Juan, 30, comedian, sexual service sampler: I’ve been buying sex-industry services for about five years — everything from sex, lap dances at strip clubs, cam-girl shows, premium Snapchat subscriptions, and custom photos and videos. When I moved to L.A., broke up with my then-girlfriend, and finally had a job that gave me the disposable income to pay for sexual services, I had an incentive to start buying them. But as I’ve gotten older, I have more expenses in my life, and I don’t have as much spare cash. Plus, I have a lot of other things occupying my mind and free time, and the need for constant sexual gratification has subsided.

However, I’m in an open marriage, and my wife is aware that I buy services from sex workers. We have an understanding that even with emotional commitment, there’s a desire to explore sexually with other people, and doing so with sex workers allows exploration to happen in a way where everyone in the interaction knows what everyone involved wants out of it.
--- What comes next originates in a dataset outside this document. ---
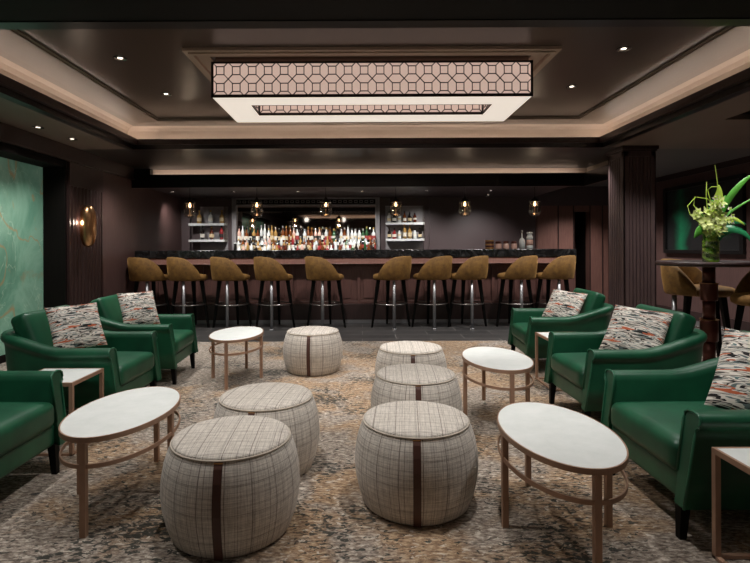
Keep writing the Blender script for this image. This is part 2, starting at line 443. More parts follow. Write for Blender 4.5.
# ------------------------------------------------------------------ ceilings
LX0, LX1, LY0, LY1 = -2.87, 3.04, 2.80, 6.27
B('ceiling', 'low_ceiling', (-3.9, LX0, LY0, LY1, 2.45, 2.50), (LX1, 3.58, LY0, LY1, 2.45, 2.50),
  (3.58, 5.5, 4.93, 6.4, 2.45, 2.58), (5.2, 5.5, LY0, 4.93, 2.45, 2.58), (3.58, 5.2, LY0, 3.0, 2.45, 2.58))
B('ceiling_front', 'ebony', (-3.9, 5.5, 1.5, LY0, 2.45, 2.50), (-3.9, -2.6, -2.6, 1.5, 2.45, 2.50), (2.8, 5.5, -2.6, 1.5, 2.45, 2.50), (-3.9, 5.5, -3.2, -2.6, 2.45, 2.50))
B('ceiling_tray_lounge', 'beige_paint', (-2.75, 2.95, -2.75, 1.65, 2.76, 2.80), (-2.75, -2.72, -2.75, 1.65, 2.49, 2.76), (2.92, 2.95, -2.75, 1.65, 2.49, 2.76), (-2.72, 2.92, -2.75, -2.72, 2.49, 2.76), (-2.72, 2.92, 1.62, 1.65, 2.49, 2.76))
B('cove_fill_lounge', 'cove_glow', *[(-2.68, -2.66, -2.6, 1.5, 2.502, 2.512), (2.86, 2.88, -2.6, 1.5, 2.502, 2.512), (-2.6, 2.8, -2.68, -2.66, 2.502, 2.512), (-2.6, 2.8, 1.56, 1.58, 2.502, 2.512)])  # unseen cove behind the viewer, added for mirror lines and soft fill
B('trim_13', 'lacquer_black', (-2.63, -2.58, -2.63, 1.53, 2.50, 2.57), (2.78, 2.83, -2.63, 1.53, 2.50, 2.57), (-2.58, 2.78, -2.63, -2.58, 2.50, 2.57), (-2.58, 2.78, 1.48, 1.53, 2.50, 2.57))
B('ceiling_side_recess', 'ebony', (3.56, 5.22, 2.98, 4.95, 2.66, 2.70), (3.56, 3.58, 2.98, 4.95, 2.5, 2.7), (5.2, 5.22, 2.98, 4.95, 2.5, 2.7), (3.56, 5.22, 4.93, 4.95, 2.5, 2.7), (3.56, 5.22, 2.98, 3.0, 2.5, 2.7))
B('ceiling_back', 'dark_ceiling', (-3.9, 3.6, LY1, 7.95, 2.45, 2.50))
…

There’s no risk of emotional alienation or ruined friendships, provided everyone’s boundaries are respected.

Even though my wife knows about my patronage and is cool with it, I’d be uncomfortable if my family found out since it’s not really their business. Some of my friends who have shown they aren’t freaked out by sex work could know if I felt like telling them. I hope that one day society becomes TRULY “sex positive,” which means being okay with all facets of sex rather than just being okay with cis women flaunting themselves in titillating ways for men.

I’ve always found a woman’s intimacy to be the greatest gift she can give, and always worthy of compensation, whether that comes in the form of emotional commitment or money. It boggles my mind that some people think a woman asking for money somehow makes her less worthy. If we live in a world where money is valued above all else and we’re alienated from each other, using money to buy a moment of connection should at least be one small luxury afforded to us.